── Information shown

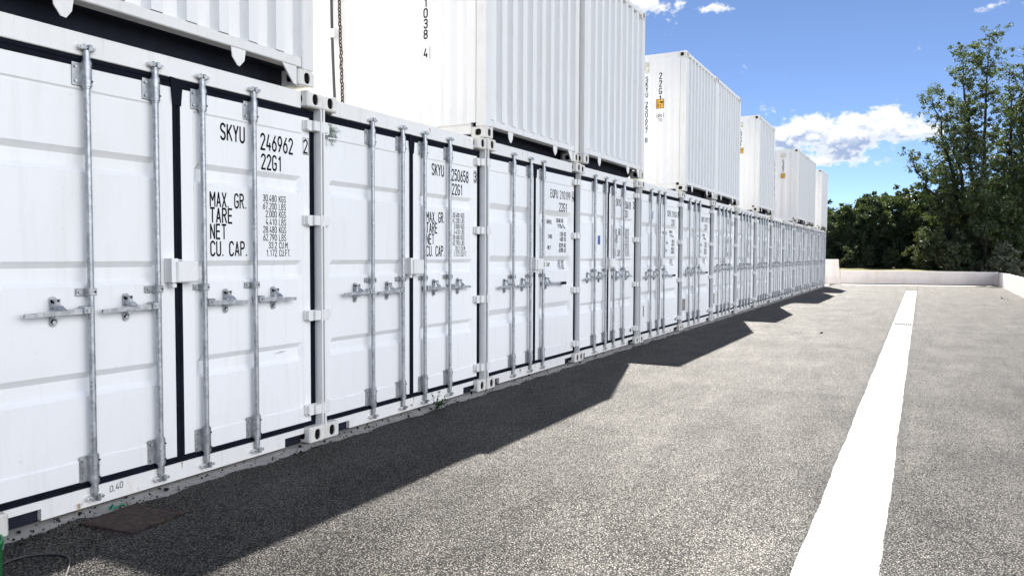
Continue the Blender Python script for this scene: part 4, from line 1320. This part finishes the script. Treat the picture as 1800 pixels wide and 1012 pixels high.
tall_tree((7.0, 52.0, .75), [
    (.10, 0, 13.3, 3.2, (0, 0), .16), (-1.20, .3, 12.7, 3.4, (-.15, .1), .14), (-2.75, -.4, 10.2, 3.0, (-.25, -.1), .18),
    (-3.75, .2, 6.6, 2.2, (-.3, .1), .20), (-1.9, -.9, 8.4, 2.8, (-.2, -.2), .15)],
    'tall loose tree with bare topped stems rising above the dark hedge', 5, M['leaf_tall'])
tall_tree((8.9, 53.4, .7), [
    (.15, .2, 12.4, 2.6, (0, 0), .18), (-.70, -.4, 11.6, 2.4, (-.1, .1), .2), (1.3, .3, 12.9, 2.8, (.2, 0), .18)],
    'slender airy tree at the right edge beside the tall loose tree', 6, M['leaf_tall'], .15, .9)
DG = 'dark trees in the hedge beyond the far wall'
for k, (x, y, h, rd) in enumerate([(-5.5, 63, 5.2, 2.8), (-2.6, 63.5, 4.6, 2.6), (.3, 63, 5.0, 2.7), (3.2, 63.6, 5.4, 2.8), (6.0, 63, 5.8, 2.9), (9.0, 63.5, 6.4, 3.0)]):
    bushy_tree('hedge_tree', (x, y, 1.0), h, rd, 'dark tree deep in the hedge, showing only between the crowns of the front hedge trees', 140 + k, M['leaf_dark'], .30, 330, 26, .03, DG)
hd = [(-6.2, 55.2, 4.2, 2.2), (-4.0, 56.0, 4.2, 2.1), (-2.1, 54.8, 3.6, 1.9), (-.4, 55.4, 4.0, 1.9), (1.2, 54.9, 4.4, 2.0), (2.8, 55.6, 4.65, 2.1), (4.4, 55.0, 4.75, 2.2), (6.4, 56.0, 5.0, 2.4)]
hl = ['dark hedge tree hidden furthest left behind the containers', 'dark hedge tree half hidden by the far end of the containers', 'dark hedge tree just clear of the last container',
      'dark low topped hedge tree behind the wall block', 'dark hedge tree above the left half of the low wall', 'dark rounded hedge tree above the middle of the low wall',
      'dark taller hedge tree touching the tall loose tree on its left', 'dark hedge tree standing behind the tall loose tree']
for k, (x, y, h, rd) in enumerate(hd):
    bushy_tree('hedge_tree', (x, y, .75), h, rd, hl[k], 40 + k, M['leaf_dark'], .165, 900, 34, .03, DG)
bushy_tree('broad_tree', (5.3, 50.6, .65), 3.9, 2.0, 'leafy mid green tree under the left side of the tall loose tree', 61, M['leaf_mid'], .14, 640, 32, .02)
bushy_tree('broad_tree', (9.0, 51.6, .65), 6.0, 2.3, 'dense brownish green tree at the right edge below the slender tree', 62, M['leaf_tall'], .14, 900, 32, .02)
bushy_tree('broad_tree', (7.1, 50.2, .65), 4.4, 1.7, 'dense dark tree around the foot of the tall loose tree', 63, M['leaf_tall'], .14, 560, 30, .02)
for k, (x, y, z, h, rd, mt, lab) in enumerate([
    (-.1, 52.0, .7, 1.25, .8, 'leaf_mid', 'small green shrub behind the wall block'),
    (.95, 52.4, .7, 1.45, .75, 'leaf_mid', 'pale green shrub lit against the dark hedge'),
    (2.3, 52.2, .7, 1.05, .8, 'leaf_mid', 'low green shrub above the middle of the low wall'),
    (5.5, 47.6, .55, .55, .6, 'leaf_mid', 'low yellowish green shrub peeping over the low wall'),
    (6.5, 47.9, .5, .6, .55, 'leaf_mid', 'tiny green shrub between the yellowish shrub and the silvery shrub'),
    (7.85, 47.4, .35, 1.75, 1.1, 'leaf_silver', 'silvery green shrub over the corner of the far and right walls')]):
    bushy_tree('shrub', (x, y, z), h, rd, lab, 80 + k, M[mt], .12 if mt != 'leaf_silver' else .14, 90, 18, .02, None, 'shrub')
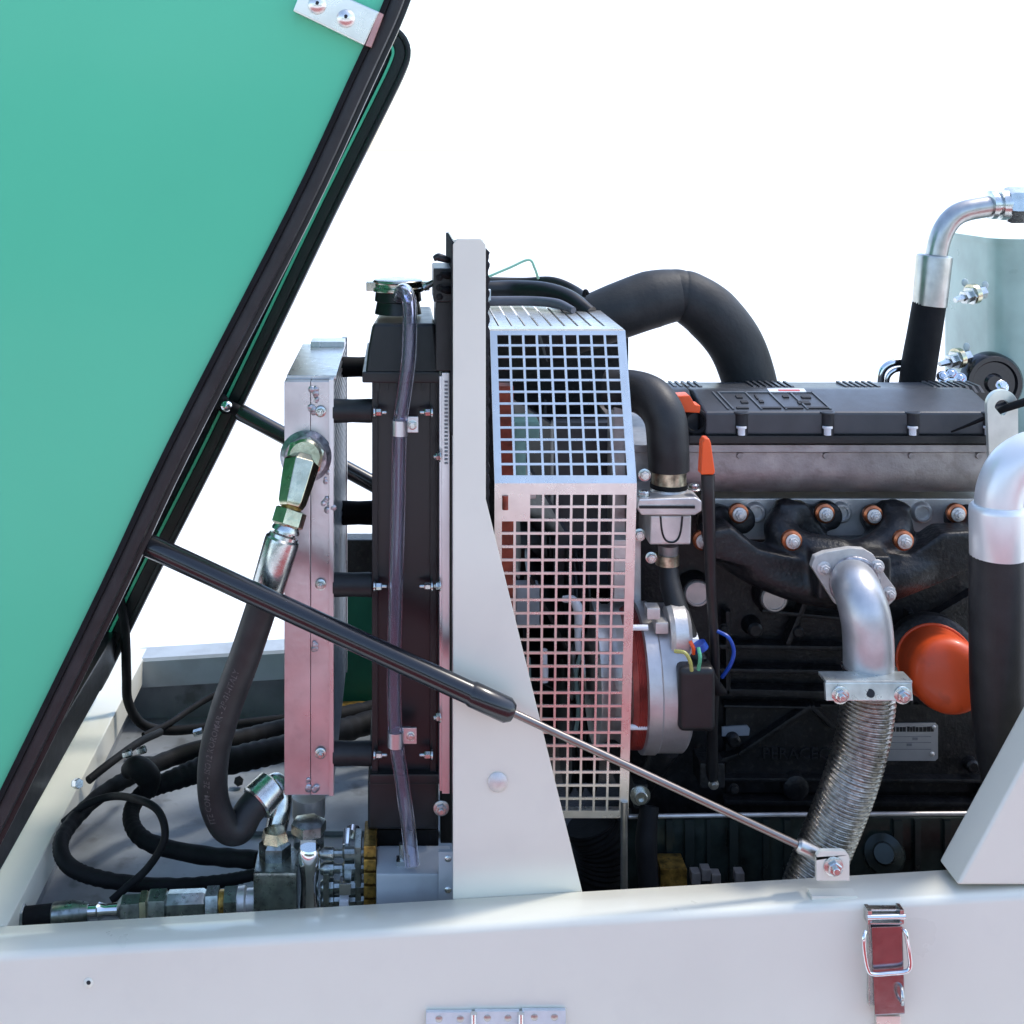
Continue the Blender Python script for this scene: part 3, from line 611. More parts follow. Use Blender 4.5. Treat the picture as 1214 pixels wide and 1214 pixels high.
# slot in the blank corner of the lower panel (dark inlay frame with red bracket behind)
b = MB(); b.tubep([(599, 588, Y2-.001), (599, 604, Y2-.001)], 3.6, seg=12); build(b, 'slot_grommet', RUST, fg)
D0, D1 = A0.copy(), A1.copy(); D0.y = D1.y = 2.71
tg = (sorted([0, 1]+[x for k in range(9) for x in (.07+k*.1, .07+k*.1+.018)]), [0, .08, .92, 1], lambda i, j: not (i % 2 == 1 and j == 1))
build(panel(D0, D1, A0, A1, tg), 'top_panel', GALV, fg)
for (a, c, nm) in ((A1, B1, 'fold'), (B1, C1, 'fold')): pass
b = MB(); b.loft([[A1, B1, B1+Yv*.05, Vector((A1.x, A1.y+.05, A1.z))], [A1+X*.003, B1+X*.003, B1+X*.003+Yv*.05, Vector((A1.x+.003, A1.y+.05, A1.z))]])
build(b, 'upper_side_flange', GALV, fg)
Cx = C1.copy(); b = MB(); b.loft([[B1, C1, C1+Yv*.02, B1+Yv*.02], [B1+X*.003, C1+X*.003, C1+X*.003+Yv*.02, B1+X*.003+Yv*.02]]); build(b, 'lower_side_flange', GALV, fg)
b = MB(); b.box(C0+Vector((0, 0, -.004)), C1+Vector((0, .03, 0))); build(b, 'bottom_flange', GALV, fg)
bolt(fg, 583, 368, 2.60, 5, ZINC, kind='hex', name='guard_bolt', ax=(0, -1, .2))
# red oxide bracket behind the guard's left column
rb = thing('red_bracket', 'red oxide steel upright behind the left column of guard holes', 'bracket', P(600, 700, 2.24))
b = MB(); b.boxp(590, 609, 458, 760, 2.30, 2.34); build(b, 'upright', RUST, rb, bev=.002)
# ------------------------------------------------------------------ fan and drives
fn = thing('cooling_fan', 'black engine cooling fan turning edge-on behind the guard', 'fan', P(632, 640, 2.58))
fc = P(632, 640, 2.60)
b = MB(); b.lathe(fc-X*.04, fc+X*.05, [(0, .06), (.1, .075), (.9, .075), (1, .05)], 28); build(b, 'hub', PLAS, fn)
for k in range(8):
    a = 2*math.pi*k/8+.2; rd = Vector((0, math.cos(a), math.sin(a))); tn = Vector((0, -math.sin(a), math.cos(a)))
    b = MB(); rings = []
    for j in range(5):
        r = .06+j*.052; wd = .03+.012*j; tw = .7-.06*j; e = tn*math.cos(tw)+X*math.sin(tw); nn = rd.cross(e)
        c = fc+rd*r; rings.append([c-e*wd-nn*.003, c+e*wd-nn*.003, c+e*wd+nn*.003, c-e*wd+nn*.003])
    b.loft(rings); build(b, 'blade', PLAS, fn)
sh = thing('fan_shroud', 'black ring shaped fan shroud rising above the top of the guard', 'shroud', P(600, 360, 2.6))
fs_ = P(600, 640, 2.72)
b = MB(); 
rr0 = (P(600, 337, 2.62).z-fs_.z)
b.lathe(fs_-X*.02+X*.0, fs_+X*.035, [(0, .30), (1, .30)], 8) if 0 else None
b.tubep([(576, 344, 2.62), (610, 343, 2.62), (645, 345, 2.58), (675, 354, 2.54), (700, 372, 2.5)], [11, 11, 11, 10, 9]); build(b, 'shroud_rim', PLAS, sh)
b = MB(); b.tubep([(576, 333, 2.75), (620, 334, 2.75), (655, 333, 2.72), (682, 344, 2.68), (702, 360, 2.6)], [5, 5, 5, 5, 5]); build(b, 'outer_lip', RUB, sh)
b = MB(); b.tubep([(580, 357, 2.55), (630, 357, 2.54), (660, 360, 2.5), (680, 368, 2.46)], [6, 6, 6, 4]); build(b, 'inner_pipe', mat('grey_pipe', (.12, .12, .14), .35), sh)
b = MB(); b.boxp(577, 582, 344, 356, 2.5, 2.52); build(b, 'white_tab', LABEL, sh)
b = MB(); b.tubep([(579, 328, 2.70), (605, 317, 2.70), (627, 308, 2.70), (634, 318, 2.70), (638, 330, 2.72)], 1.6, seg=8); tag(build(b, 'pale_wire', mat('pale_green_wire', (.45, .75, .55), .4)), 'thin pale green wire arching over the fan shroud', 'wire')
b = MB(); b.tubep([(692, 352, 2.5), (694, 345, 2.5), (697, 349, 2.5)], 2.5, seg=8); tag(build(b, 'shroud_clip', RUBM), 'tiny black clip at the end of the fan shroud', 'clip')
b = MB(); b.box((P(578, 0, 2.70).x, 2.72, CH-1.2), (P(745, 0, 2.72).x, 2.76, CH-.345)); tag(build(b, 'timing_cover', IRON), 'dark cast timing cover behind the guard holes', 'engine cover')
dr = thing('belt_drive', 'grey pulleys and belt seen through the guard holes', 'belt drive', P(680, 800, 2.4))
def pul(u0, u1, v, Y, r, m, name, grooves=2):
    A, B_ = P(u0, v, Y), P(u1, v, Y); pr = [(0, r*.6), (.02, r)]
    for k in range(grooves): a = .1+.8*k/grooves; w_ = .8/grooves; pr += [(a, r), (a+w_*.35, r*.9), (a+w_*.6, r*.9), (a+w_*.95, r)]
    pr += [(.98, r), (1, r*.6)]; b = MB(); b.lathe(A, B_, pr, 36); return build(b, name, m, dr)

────
── Information shown

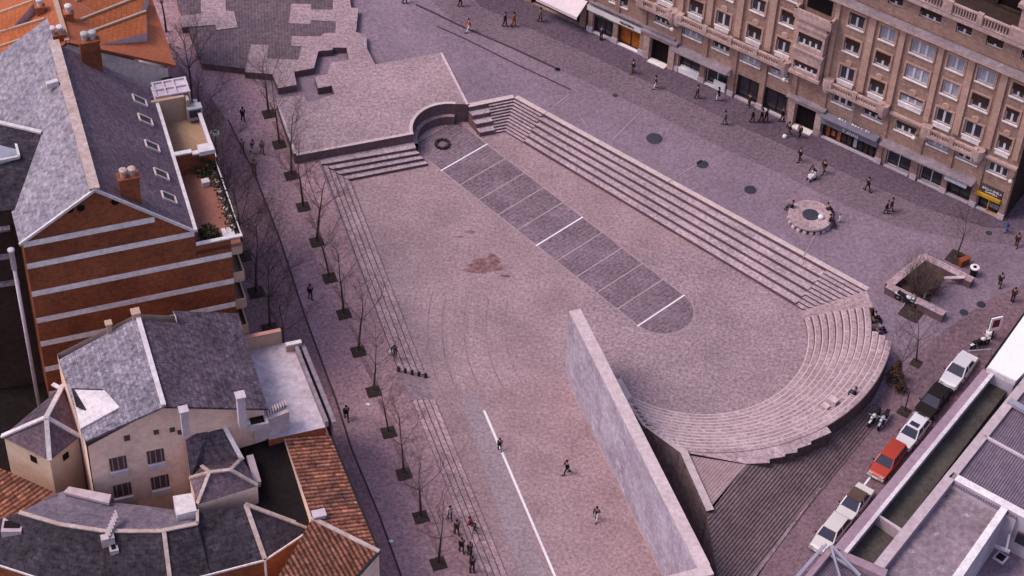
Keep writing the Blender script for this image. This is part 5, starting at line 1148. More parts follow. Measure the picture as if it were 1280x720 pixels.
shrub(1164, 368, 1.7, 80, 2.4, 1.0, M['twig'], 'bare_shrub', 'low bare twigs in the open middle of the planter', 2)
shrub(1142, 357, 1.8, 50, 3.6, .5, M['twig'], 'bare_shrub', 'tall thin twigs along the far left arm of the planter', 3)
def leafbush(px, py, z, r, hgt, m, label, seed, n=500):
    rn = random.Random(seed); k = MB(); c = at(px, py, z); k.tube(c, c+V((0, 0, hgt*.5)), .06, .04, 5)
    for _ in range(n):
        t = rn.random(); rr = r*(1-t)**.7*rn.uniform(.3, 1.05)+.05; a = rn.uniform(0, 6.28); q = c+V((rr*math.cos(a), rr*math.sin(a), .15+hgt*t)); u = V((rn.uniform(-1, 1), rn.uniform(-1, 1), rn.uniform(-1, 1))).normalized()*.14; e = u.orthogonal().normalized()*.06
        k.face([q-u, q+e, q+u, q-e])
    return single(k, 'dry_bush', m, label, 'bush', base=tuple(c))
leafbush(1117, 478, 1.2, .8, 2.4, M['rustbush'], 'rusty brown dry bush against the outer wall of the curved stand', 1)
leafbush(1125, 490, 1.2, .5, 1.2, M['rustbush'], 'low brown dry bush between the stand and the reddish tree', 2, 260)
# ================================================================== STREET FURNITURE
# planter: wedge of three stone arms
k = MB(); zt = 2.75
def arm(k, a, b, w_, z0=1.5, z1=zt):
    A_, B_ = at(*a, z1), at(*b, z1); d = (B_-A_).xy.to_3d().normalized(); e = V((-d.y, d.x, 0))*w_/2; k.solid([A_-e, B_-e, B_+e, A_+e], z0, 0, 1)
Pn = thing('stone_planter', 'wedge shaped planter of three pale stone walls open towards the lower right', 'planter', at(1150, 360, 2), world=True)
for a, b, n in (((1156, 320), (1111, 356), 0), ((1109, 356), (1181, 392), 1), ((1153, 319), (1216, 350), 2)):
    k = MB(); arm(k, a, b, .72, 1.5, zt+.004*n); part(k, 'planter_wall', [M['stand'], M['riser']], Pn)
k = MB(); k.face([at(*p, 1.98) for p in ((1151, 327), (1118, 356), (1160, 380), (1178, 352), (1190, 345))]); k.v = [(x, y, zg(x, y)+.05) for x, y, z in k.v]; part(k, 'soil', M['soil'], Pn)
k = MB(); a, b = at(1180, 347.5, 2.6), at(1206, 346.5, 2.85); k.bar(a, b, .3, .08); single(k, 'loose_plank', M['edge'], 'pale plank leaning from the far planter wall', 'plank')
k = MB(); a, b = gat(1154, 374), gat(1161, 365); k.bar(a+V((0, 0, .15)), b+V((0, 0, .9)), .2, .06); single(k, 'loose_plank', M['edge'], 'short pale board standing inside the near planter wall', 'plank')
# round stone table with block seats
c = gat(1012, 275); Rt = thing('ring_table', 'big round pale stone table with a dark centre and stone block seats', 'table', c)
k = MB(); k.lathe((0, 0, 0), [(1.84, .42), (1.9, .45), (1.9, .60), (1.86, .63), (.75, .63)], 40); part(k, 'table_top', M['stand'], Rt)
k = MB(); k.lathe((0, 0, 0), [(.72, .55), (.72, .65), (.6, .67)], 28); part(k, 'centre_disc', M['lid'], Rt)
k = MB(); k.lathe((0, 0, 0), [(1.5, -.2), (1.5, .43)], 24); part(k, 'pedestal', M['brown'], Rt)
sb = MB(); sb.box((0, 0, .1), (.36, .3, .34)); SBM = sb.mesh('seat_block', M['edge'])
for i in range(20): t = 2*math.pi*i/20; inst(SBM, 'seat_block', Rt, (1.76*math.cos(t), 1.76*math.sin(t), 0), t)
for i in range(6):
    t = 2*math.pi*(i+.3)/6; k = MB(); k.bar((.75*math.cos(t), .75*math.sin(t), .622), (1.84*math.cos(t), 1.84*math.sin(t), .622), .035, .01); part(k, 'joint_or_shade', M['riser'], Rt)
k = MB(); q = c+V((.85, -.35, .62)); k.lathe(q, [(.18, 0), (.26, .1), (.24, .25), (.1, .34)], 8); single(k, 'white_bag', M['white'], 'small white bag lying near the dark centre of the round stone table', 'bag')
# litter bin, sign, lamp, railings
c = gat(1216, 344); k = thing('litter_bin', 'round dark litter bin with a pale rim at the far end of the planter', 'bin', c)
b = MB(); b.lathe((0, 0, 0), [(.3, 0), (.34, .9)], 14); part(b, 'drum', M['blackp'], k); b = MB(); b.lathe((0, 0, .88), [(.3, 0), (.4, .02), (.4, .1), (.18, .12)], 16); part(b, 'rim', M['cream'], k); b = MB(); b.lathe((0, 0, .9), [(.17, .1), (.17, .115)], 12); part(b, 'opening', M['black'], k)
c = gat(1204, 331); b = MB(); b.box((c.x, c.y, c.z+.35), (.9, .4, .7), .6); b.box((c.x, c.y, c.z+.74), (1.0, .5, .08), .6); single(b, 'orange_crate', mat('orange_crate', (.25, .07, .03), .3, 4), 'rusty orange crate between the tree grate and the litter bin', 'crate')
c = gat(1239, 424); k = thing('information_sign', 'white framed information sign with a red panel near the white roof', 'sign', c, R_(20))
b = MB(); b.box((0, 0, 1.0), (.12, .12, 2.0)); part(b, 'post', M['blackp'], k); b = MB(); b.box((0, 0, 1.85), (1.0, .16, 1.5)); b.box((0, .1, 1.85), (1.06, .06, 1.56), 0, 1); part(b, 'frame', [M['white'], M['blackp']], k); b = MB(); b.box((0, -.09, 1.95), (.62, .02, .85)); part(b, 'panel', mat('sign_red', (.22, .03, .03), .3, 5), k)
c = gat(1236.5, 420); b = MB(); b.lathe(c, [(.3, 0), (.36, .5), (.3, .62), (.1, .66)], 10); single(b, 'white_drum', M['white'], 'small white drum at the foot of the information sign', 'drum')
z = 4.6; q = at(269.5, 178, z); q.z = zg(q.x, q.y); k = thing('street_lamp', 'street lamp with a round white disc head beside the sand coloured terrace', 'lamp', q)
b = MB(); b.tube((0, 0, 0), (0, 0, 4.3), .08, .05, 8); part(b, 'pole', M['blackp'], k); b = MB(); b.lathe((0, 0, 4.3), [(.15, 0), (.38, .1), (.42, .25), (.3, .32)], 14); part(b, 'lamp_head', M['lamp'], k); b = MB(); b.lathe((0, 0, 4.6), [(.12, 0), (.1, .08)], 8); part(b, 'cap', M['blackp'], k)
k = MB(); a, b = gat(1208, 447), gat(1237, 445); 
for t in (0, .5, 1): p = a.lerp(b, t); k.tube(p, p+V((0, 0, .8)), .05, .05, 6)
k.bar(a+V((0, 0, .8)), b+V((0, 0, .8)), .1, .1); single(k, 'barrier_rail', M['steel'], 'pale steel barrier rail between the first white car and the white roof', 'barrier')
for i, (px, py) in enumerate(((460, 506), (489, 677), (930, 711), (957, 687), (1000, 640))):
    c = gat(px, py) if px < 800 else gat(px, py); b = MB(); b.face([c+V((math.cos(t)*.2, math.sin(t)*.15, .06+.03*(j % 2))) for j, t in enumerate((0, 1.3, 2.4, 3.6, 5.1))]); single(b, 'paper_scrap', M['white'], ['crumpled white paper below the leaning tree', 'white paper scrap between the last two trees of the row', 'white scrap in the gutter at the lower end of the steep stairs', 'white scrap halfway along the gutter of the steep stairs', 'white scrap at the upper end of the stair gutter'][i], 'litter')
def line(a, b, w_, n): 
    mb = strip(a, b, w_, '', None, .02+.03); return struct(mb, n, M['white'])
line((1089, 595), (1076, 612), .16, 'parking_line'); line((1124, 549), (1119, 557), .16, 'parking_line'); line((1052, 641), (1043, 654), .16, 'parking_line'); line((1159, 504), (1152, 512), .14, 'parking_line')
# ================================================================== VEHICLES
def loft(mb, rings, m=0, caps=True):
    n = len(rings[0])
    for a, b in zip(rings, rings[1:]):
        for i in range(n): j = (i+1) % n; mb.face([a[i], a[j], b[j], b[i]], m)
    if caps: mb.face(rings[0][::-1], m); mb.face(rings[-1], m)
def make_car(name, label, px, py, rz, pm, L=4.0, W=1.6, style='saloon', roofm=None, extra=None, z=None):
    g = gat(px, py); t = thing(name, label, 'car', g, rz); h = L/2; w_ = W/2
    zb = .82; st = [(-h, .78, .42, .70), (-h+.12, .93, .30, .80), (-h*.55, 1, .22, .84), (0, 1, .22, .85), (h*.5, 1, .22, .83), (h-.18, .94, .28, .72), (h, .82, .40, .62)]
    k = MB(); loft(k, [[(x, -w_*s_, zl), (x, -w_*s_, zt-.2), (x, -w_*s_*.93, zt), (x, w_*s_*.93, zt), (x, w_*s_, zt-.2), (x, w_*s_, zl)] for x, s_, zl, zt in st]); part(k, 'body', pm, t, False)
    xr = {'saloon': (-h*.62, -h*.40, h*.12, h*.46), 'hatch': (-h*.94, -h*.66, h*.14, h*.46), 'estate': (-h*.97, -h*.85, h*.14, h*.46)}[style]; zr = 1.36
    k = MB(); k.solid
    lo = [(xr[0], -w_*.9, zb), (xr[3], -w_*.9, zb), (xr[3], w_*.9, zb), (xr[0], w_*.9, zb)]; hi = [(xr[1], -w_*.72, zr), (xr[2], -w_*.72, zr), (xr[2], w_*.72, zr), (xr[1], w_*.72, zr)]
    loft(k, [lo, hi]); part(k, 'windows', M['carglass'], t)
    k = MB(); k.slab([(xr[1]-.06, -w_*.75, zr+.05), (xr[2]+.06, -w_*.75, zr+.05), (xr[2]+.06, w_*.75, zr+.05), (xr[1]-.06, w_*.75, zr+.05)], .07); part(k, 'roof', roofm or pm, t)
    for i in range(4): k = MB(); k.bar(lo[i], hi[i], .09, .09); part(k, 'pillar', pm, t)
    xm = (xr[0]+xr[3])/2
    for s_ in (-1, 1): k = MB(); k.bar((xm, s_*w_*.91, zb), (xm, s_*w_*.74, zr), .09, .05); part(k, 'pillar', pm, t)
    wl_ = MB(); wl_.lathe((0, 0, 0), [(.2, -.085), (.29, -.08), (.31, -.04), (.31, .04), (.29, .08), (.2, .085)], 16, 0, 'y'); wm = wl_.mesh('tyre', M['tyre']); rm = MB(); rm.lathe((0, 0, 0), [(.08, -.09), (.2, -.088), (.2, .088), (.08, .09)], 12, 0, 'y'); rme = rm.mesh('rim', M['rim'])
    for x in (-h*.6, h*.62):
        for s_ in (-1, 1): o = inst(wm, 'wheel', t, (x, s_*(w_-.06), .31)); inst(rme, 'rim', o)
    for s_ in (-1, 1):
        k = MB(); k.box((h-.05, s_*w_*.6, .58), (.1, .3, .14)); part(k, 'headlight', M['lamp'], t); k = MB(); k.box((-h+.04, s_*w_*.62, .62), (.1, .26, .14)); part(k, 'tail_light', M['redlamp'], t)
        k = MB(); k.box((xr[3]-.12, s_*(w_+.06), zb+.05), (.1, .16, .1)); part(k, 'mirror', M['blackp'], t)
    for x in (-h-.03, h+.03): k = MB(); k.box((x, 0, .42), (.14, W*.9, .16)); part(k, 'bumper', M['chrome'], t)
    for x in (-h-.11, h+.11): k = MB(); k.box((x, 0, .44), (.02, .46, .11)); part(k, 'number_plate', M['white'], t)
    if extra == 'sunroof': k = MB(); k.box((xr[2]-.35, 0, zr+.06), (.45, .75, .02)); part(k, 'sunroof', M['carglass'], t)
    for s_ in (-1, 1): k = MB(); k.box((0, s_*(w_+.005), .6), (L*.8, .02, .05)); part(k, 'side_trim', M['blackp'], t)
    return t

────

- [Problem details]:
Search the records for the word "wide", then list every line that has it.

- [Output for this task]:
Continue the Blender Python script for this scene: part 4, from line 1320. This part finishes the script. Treat the picture as 1800 pixels wide and 1012 pixels high.
Continue the Blender Python script for this scene: part 3, from line 611. More parts follow. Use Blender 4.5. Treat the picture as 1214 pixels wide and 1214 pixels high.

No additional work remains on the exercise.